The Care Inspectorate is on a journey moving from being an enforcer of rules to an enabler of quality, building effective relationships to better support high quality care for everyone. This journey was started by our last chief executive Karen Reid who has been instrumental in ensuring our organisation is firmly focused on improving the outcomes for people experiencing care. I would like to thank Karen for her amazing dedication and inspirational leadership. In my role as Executive Director of Corporate and Customer Services we worked closely together and I have always been impressed by her drive and ambition for the quality of care people should expect and for our organisation.

Karen’s legacy is an organisation that is constantly driving improvement, promoting flexibility and encouraging innovation in how people are cared for and supported. I want to maintain this strong focus on what matters most to people and continue to build the culture and understanding of improvement further within the Care Inspectorate and across the social care sector.

The Care Inspectorate is not only a scrutiny body it is also an improvement body. Our improvement work goes hand in hand with our scrutiny role and our inspections are increasingly focused on improving the experiences and outcomes for people.

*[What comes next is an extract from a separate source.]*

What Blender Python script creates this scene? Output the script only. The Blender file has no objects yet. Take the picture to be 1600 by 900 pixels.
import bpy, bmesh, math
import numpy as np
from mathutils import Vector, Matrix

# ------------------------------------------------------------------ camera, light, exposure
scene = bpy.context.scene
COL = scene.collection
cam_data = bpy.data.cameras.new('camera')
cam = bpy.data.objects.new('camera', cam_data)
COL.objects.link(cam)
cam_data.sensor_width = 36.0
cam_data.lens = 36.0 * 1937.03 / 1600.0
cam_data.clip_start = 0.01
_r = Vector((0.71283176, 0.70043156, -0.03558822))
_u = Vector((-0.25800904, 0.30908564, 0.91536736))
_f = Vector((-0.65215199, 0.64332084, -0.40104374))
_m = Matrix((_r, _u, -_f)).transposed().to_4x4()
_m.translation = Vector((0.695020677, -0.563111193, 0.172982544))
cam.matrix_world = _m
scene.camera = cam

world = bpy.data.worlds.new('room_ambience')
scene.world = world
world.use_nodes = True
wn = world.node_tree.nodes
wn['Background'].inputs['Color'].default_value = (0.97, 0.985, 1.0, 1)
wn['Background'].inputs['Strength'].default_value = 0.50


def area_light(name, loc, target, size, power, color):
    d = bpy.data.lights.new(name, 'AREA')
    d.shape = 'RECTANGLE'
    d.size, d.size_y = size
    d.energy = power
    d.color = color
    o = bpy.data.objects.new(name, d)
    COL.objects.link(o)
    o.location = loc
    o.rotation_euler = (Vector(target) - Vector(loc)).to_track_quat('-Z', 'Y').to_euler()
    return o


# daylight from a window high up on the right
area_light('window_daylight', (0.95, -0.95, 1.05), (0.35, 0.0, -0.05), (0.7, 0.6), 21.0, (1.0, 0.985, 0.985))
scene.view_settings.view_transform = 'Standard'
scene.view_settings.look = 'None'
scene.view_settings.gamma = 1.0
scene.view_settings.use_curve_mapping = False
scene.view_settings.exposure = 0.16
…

In July, we started the roll out of our new model of inspection for care settings that reflects the new Health and Social Care Standards. The new model is now being used in care homes for older people and we are looking at how we will introduce the model into other care settings in the year ahead. We are already working with people experiencing and providing care to develop similar frameworks for other settings. We want to involve lots of people in that, and will test new approaches before deploying them in different settings. All the time, we will be focused on person-led care and supporting the best outcomes for people just like Christina.